** start **

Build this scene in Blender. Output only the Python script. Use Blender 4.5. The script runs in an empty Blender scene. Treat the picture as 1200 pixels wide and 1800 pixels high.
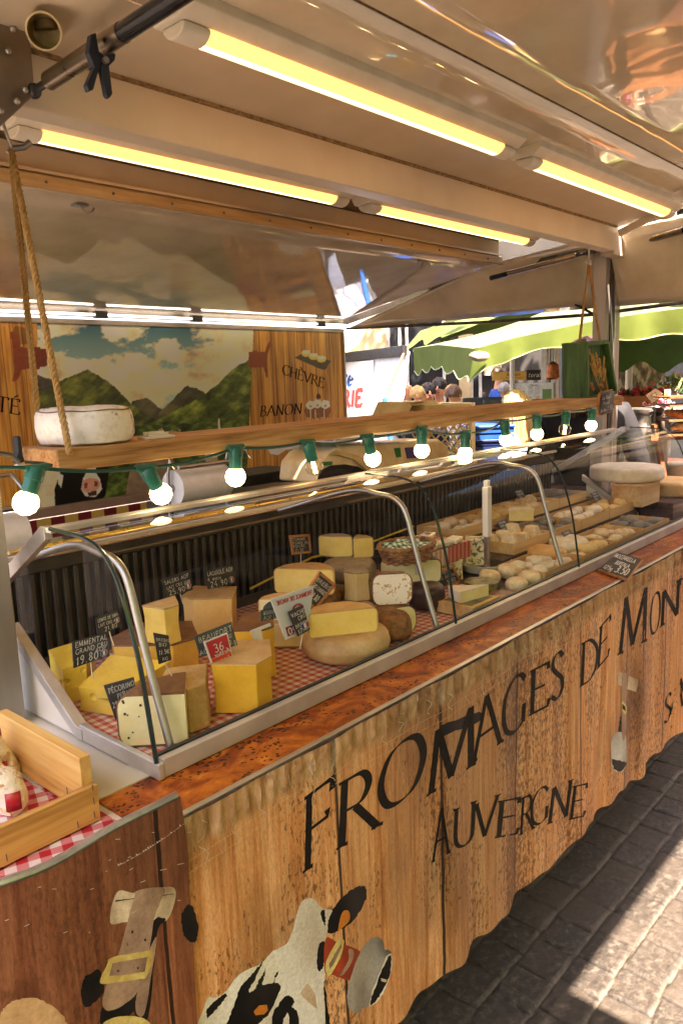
import bpy, bmesh, math, random
import numpy as np
from mathutils import Vector, Matrix, noise
rnd = random.Random(7)
RAD = math.radians
sc = bpy.context.scene
COL = sc.collection
# ------------------------------------------------------------------ camera
FPX = 1359.5; YAW = .838845; PIT = .16995; ROL = -.03537
CAM = Vector((0, 0, 1.62))
_fw = Vector((math.sin(YAW)*math.cos(PIT), math.cos(YAW)*math.cos(PIT), -math.sin(PIT)))
_r = Vector((math.cos(YAW), -math.sin(YAW), 0)); _u = _r.cross(_fw)
RT = math.cos(ROL)*_r + math.sin(ROL)*_u; UP = -math.sin(ROL)*_r + math.cos(ROL)*_u; FW = _fw
cd = bpy.data.cameras.new('camera'); cam = bpy.data.objects.new('camera', cd); COL.objects.link(cam)
cam.matrix_world = Matrix(((RT.x, UP.x, -FW.x, CAM.x), (RT.y, UP.y, -FW.y, CAM.y), (RT.z, UP.z, -FW.z, CAM.z), (0, 0, 0, 1)))
cd.sensor_fit = 'VERTICAL'; cd.sensor_height = 36; cd.lens = FPX/1800*36; cd.clip_start = .02; cd.clip_end = 500
sc.camera = cam
# ------------------------------------------------------------------ sky, sun, exposure
SUNTRAVEL = Vector((.55, 1.42, -2.5)).normalized()
SD = -SUNTRAVEL
w = bpy.data.worlds.new('World'); sc.world = w; w.use_nodes = True
nt = w.node_tree; bg = nt.nodes['Background']; sk = nt.nodes.new('ShaderNodeTexSky')
sk.sky_type = 'NISHITA'; sk.sun_disc = False; sk.sun_elevation = math.asin(SD.z); sk.sun_rotation = math.atan2(SD.x, SD.y)
sk.air_density = 1.0; sk.dust_density = 5
nt.links.new(sk.outputs[0], bg.inputs[0]); bg.inputs[1].default_value = .1
sl = bpy.data.lights.new('sun', 'SUN'); sl.energy = 4.6; sl.angle = RAD(.5); sl.color = (1, .9, .74)
so = bpy.data.objects.new('sun', sl); COL.objects.link(so); so.location = (-3, -6, 9)
so.rotation_euler = SUNTRAVEL.to_track_quat('-Z', 'Y').to_euler()
sc.view_settings.view_transform = 'Standard'; sc.view_settings.look = 'None'
sc.view_settings.exposure = 3.35; sc.view_settings.gamma = 1
sc.view_settings.use_white_balance = True; sc.view_settings.white_balance_temperature = 6950; sc.view_settings.white_balance_tint = 22
sc.render.engine = 'CYCLES'
cy = sc.cycles; cy.use_denoising = True; cy.max_bounces = 8; cy.diffuse_bounces = 4; cy.glossy_bounces = 4
cy.transparent_max_bounces = 16; cy.sample_clamp_indirect = 6; cy.caustics_reflective = False; cy.caustics_refractive = False
# ------------------------------------------------------------------ pixel helpers (photo pixels 1200 x 1800)
def ray(px, py): return FW*FPX + RT*(px-600) + UP*(900-py)
def at(px, py, x=None, y=None, z=None):
    d = ray(px, py)
    if x is not None: t = (x-CAM.x)/d.x
    elif y is not None: t = (y-CAM.y)/d.y
    else: t = (z-CAM.z)/d.z
    return CAM + d*t
def atd(px, py, dist):
    d = ray(px, py); return CAM + d*(dist/math.hypot(d.x, d.y))
def mpp(P): return (Vector(P)-CAM).dot(FW)/FPX
RV = Vector((_r.x, _r.y, 0)); FV = Vector((math.sin(YAW), math.cos(YAW), 0)); ZV = Vector((0, 0, 1))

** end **

Prompt
Make an exact copy of the whole listing, but don't bring over any pictures.

Complete output
Build this scene in Blender. Output only the Python script. Use Blender 4.5. The script runs in an empty Blender scene. Treat the picture as 1200 pixels wide and 1800 pixels high.
import bpy, bmesh, math, random
import numpy as np
from mathutils import Vector, Matrix, noise
rnd = random.Random(7)
RAD = math.radians
sc = bpy.context.scene
COL = sc.collection
# ------------------------------------------------------------------ camera
FPX = 1359.5; YAW = .838845; PIT = .16995; ROL = -.03537
CAM = Vector((0, 0, 1.62))
_fw = Vector((math.sin(YAW)*math.cos(PIT), math.cos(YAW)*math.cos(PIT), -math.sin(PIT)))
_r = Vector((math.cos(YAW), -math.sin(YAW), 0)); _u = _r.cross(_fw)
RT = math.cos(ROL)*_r + math.sin(ROL)*_u; UP = -math.sin(ROL)*_r + math.cos(ROL)*_u; FW = _fw
cd = bpy.data.cameras.new('camera'); cam = bpy.data.objects.new('camera', cd); COL.objects.link(cam)
cam.matrix_world = Matrix(((RT.x, UP.x, -FW.x, CAM.x), (RT.y, UP.y, -FW.y, CAM.y), (RT.z, UP.z, -FW.z, CAM.z), (0, 0, 0, 1)))
cd.sensor_fit = 'VERTICAL'; cd.sensor_height = 36; cd.lens = FPX/1800*36; cd.clip_start = .02; cd.clip_end = 500
sc.camera = cam
# ------------------------------------------------------------------ sky, sun, exposure
SUNTRAVEL = Vector((.55, 1.42, -2.5)).normalized()
SD = -SUNTRAVEL
w = bpy.data.worlds.new('World'); sc.world = w; w.use_nodes = True
nt = w.node_tree; bg = nt.nodes['Background']; sk = nt.nodes.new('ShaderNodeTexSky')
sk.sky_type = 'NISHITA'; sk.sun_disc = False; sk.sun_elevation = math.asin(SD.z); sk.sun_rotation = math.atan2(SD.x, SD.y)
sk.air_density = 1.0; sk.dust_density = 5
nt.links.new(sk.outputs[0], bg.inputs[0]); bg.inputs[1].default_value = .1
sl = bpy.data.lights.new('sun', 'SUN'); sl.energy = 4.6; sl.angle = RAD(.5); sl.color = (1, .9, .74)
so = bpy.data.objects.new('sun', sl); COL.objects.link(so); so.location = (-3, -6, 9)
so.rotation_euler = SUNTRAVEL.to_track_quat('-Z', 'Y').to_euler()
sc.view_settings.view_transform = 'Standard'; sc.view_settings.look = 'None'
sc.view_settings.exposure = 3.35; sc.view_settings.gamma = 1
sc.view_settings.use_white_balance = True; sc.view_settings.white_balance_temperature = 6950; sc.view_settings.white_balance_tint = 22
sc.render.engine = 'CYCLES'
cy = sc.cycles; cy.use_denoising = True; cy.max_bounces = 8; cy.diffuse_bounces = 4; cy.glossy_bounces = 4
cy.transparent_max_bounces = 16; cy.sample_clamp_indirect = 6; cy.caustics_reflective = False; cy.caustics_refractive = False
# ------------------------------------------------------------------ pixel helpers (photo pixels 1200 x 1800)
def ray(px, py): return FW*FPX + RT*(px-600) + UP*(900-py)
def at(px, py, x=None, y=None, z=None):
    d = ray(px, py)
    if x is not None: t = (x-CAM.x)/d.x
    elif y is not None: t = (y-CAM.y)/d.y
    else: t = (z-CAM.z)/d.z
    return CAM + d*t
def atd(px, py, dist):
    d = ray(px, py); return CAM + d*(dist/math.hypot(d.x, d.y))
def mpp(P): return (Vector(P)-CAM).dot(FW)/FPX
RV = Vector((_r.x, _r.y, 0)); FV = Vector((math.sin(YAW), math.cos(YAW), 0)); ZV = Vector((0, 0, 1))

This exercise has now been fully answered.